I recently had a party at my house for about 24 people – we were celebrating my birthday (I know it’s weird, but I love to entertain, so I love giving myself a birthday party in addition to all of my other celebrations!).  When I entertain, I like to take my time and figure out the menu, the bar, the decorations, the seating…it’s part of the fun for me!  So, I read all of my cooking magazine and recipe books – I check the Pioneer Woman (if you haven’t used her recipes, you’re missing out big time!) and Young Married Chic (I’m neither young, married and only sometimes chic! HA) for ideas on all about party giving.

For this party I went through three full iterations of the menu and décor and all…

And it finally came back to the dishes and decorations that everyone in that room had seen and tasted before.

Why?  Because tried and true works.

Simple works.

Solid works.

So, we had green enchiladas and red enchiladas, a big salad with a bunch of great fixings, candy cakes my mom made (my Grandma’s famous recipe) and a whole slew of appetizers like rosemary cashews, fancy cheeses, crostini with a spread that’s my Aunt Joanne’s recipe, hummus with pita chips…my mouth is watering just thinking about it!  

For décor, I went to Party City and bought Happy Birthday tiaras (and forced everyone to wear them during the whole party) and lit a zillion little candles everywhere in my house and then floated Camelia’s in simple glass containers and put them all around.  

So, despite the tiaras, it was all stuff I had, or regularly made…nothing new.

The party was a hit (or so they said!).  And I didn’t use anything new – because the feedback from the past told me that people liked all of this stuff, so why not repeat it?   If it ain’t broke…

I think our work in schools is just like this party-throwing that I did: simple works.  In fact, simple and habitual works even better!  If I were to get a message to everyone working their tails to the bone on school improvement, I would say this: Go for what has been proven to work and keep working it.  And when you think you’re done, keep doing it for 14 days longer!

Now, notice I didn’t say, “Everything that is old is new again” – I don’t believe that!  I can think of very specific things in education that we thought worked and that the research has now proven again and again aren’t working or workable.  

But I think the big message here is SIMPLIFY AND REPEAT.

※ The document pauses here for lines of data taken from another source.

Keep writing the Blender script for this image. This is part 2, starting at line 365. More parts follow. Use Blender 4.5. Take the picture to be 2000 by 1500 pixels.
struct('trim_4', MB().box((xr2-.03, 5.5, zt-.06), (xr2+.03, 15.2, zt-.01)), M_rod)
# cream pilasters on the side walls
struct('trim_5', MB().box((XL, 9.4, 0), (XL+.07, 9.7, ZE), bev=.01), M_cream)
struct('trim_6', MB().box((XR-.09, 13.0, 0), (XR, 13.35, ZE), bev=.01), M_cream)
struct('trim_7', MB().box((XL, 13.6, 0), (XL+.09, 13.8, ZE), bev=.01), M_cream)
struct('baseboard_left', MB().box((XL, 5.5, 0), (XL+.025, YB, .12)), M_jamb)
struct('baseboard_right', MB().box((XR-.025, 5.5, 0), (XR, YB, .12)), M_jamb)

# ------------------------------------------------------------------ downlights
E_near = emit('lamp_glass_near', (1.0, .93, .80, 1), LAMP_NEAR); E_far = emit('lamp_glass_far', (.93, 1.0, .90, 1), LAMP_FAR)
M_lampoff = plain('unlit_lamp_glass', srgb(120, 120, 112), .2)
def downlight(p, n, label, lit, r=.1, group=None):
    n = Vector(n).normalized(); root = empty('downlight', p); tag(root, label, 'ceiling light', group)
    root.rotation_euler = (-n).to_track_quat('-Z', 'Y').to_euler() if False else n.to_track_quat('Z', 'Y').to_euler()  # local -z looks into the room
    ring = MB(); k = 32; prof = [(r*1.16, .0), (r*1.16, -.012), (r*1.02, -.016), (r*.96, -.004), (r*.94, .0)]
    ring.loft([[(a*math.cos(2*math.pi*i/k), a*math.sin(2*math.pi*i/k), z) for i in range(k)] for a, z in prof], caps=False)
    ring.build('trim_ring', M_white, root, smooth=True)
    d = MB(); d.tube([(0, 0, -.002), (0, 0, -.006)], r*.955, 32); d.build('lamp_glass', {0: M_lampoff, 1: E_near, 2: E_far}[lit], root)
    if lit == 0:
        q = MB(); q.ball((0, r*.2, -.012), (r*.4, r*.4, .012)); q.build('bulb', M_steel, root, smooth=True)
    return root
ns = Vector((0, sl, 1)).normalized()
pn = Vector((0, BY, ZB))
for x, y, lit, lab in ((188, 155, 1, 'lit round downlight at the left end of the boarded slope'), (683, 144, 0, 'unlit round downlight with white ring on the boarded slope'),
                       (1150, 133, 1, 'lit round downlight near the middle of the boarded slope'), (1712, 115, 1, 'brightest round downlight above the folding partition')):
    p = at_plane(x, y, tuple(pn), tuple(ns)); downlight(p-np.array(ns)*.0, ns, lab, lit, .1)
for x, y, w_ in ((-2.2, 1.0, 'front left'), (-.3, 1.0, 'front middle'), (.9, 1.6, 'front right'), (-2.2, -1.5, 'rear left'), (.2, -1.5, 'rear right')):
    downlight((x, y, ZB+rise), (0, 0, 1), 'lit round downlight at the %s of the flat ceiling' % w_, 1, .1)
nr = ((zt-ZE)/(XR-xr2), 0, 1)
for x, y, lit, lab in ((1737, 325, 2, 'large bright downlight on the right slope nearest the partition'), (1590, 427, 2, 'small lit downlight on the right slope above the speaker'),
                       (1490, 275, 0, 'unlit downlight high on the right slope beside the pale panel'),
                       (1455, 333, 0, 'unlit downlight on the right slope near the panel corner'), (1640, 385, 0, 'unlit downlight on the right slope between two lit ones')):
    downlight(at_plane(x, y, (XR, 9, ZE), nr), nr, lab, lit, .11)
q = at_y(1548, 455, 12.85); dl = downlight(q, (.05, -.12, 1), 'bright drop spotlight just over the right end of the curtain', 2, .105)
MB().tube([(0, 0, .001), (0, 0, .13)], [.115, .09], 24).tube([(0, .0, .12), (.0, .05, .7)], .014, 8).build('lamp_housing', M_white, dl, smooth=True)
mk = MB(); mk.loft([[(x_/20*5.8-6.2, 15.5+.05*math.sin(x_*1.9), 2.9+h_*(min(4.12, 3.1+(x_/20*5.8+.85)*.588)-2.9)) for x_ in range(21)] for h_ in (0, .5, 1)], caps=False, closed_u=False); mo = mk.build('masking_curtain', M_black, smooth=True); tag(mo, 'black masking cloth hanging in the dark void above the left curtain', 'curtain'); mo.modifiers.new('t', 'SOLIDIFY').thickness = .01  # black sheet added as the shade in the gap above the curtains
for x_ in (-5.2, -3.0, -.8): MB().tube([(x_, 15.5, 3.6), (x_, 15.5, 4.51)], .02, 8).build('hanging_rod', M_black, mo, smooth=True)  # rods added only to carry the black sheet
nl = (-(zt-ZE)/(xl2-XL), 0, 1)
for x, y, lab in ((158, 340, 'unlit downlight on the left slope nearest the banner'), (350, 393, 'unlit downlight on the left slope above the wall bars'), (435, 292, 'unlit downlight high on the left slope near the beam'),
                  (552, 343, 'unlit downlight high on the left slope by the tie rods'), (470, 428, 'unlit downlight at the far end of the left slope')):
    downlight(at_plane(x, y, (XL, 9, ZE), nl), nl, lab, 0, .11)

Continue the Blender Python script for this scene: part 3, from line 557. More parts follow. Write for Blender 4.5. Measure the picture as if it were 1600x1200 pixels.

If you have data that’s showing that particular things that you’ve done have worked – then why do we stop doing them?   A particular client of ours comes to mind:  They implemented a new intervention program at our urging (they had 40% of their students at the intensive range and they needed to intervene with a very large group of strugglers and a program that would systematically do that and streamline the interventions was their smartest move).  They implemented the intervention really really well – didn’t cut corners and saw results within the first 30 days that they hadn’t seen in many years.

And then they asked, “What next?”

And I realized they hadn’t learned the lesson.

The lesson is about sticking with the things about excellent instruction that gets results – the things that will never go out of style.  Just like my party – more of the same was a hit.  In fact, people (or in schools’ case, students) come to expect it!

So my question to you is this: What practices or steps that you’ve taken (that got proven results with your students) have you veered from or abandoned altogether?